Bitcoin: Not Again, But Anew?

In short,                                                                                                                                                                                                            

  • Bitcoin has suffered the biggest trough following some days of the historic peak, which is being actively discussed.       
  • There were some regulations fears, industry news as well as stock market dynamics that could have been correlated with the Bitcoin motions.
  • The outlook on the significance of the Bitcoin’s rally is ambiguous, but more positive than during the previous crash in 2017.

After weeks of booming prices and hitting the historic maximum of nearly at $64,800 on April, 14th, Bitcoin suffered a huge plunge in its price. The experts claim that the cryptocurrency’s “rollercoaster is back in action”. So, what are the possible drivers for such volatility and what can we expect forward?

     Bitcoin’s pullback of a tremendous 15% from the highest value ever is being widely discussed. The experts’ opinions on the matter vary: some claim that Bitcoin predictably crashed due to being overvalued; others do not really see the reasons to worry and encourage the timing to buy it at dip. Amid the debates on the ongoing situation, we can think about possible reasons for Bitcoin’s overnight plunge.

     To start with, regulators worldwide are starting to step in to tame the presence and popularity of the cryptocurrency in transactions before it may go wrong. For example, the Turkish Central Bank bans the use of digital assets as a medium of payment  for both institutional and retail investors as well as  puts strains on company transactions that use payments and electronic funds  transfers with cryptocurrency platforms. Additionally, the US Treasury is going to enforce the regulation to battle money laundering through digital assets. On the other side of the world, Chinese governors are planning to create digital currencies for the yuan, while Mongolian authorities prohibit the ban of crypto mining due to its cheap power.  Notably, the strain on monetary policies due to the cryptocurrency craze is evolving and more regulations, such as Biden’s levy increase on the wealthy, are coming.  All these moves of regulators that affect the supply-demand condition in the crypto market can be already viewed as a matter of concern. Hence, investors should be more cautious due to the possibility of losing everything.

Next, due to the unbelievable success of Bitcoin among investors with“animal spirits”, the market has probably got ahead of itself and this plunge can be seen as a healthy correction. Some say that the volatility in the cryptocurrency is reflected in stock market movements. However, the positive thing is that despite strong volatility in the short-term, the long-term value of Bitcoin is significant due to its hedging against volatility pattern.

Then, there were some industry-specific events that could have an impact on the digital assets. For instance, a recent Bitcoin’s price debut could be fueled by the launching of a crypto exchange operator Coinbase on NASDAQ, which valued the company at $99.5 billion and culminated with the price of dogecoin, an alternative to bitcoin. Additionally, there were some power outages in the Bitcoin mining network in China, that diminished the capacity and processing power of the digital asset and made.

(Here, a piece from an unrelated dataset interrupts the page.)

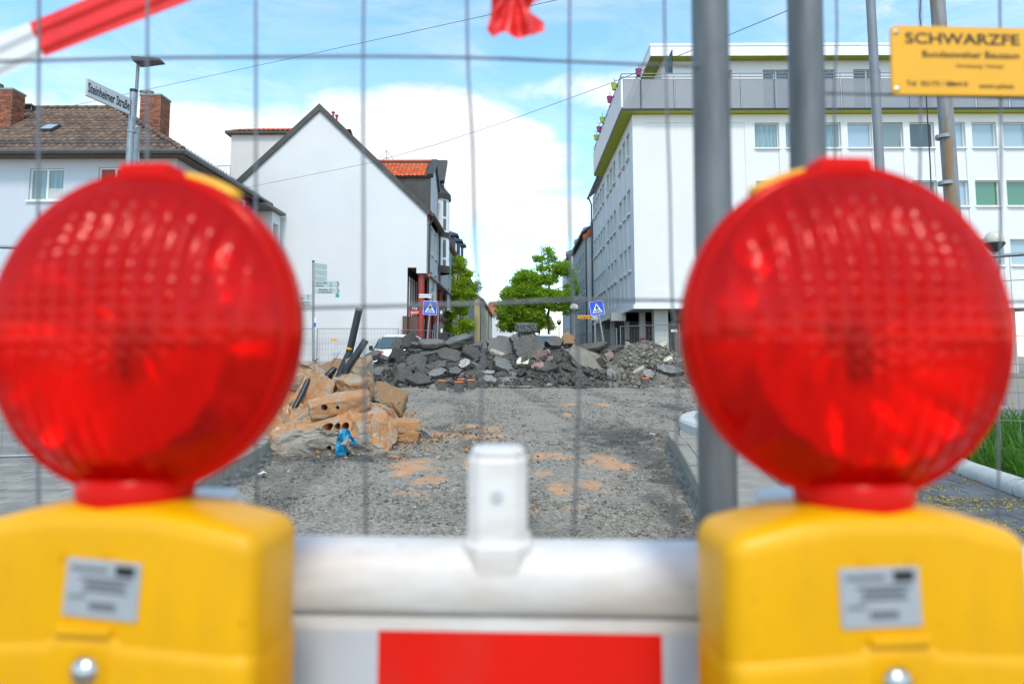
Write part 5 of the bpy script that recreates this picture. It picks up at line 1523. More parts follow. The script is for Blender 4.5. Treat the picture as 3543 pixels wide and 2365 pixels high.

All in all, there is a question: “What is next?”.  It is difficult to evaluate the significance of the Bitcoin plunge yet. The main problem with digital assets is that there are not many fundamentals to forecast and assess its impact. For now, the volatility is quite notable, but on a more sustainable level than the cryptocurrency crash in 2017.  However, the key difference is that the percentage of institutional investors own significantly higher stakes in crypto than in the previous Bitcoin crisis, which may pose supply threats.

In conclusion, while various experts argue whether Bitcoin’s crash is linked to experiencing a bubble or it is just a coincidence of the events that could have an impact on the market, cryptocurrencies are becoming increasingly more dominant despite their (non-typical) intangible value. Smart investing is about balancing risk and payoff, therefore now it is probably wise to take some time to do so.